Chapter Eleven: Alternative directions? Alain Badiou, Antonio Negri and Italian Autonomist Marxism, Luc Boltanski and Ève Chiapello

Remaining within the European context, with which Social theory and social work has largely been concerned, the contributions of Alain Badiou, Antonio Negri and the Autonomist Marxists, and Luc Boltanski and Ève Chiapello present, at times, thematic continuity with other theorists examined in the book. For example, from a different angle than the recognition theorists, Badiou examines questions relating to ‘diversity’ and ‘difference’. Negri and Autonomist Marxist theorists dwell on issues connected to work in contemporary capitalist societies. This is also the case with Boltanski and Chiapello, who, although not operating within a specifically Gramscian perspective, ‘offer a classic analysis of the mechanics by which hegemony is exercised’ (Couldry et al, 2010, p 110). Importantly, despite the fact that all these writers remain largely unknown within the field, the range of their theoretical interests is of great relevance to key concerns in social work (see Table 11.1).

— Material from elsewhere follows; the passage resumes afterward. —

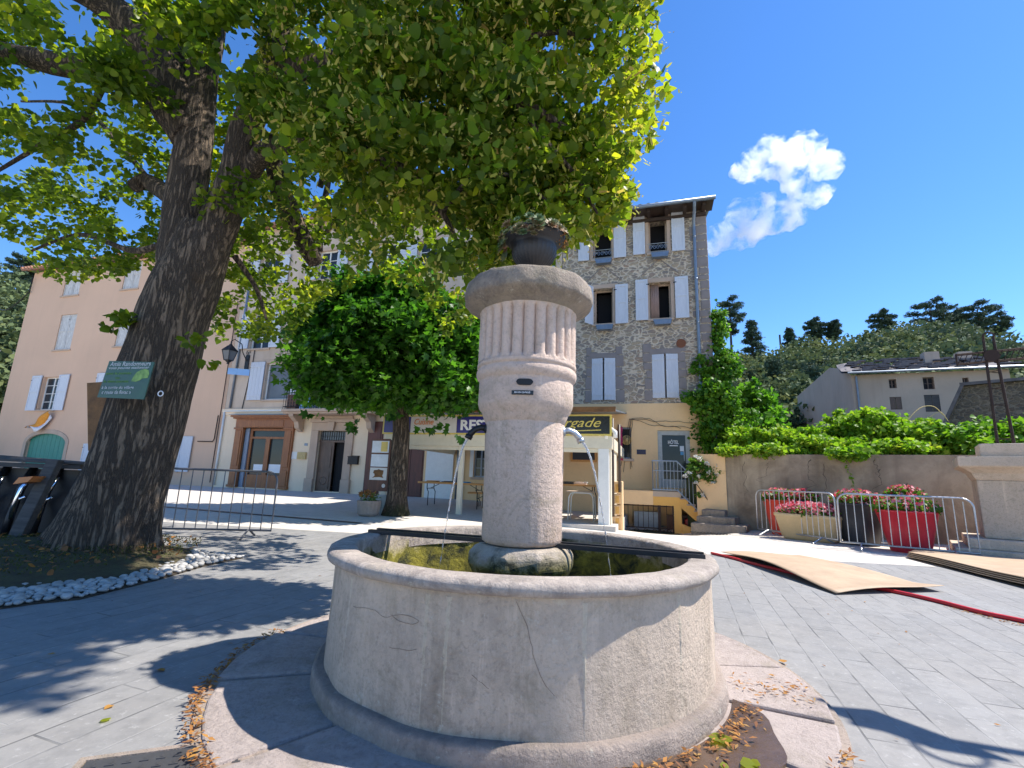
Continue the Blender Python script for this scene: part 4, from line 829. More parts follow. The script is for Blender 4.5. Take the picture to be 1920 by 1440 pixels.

Badiou’s major books are Being and event (Badiou, 2005a) and, what is sometimes referred to as ‘Being and Event 2’, The logic of the worlds (Badiou, 2009; see also Hallward, 2008). These represent his ‘defiant riposte to the post-modern condition, a condition which claims that philosophy has exhausted its universal history’ (Barker, 2002, p 4). Badiou’s perspective is entirely antithetical to postmodernist theorising, which, as mentioned in Chapter Two, had an impact within the academic literature of social work in the 1990s. His own philosophy hinges on the concept of ‘the “event” as a form of momentous change … in the realms of science, art, love, and emancipatory politics’.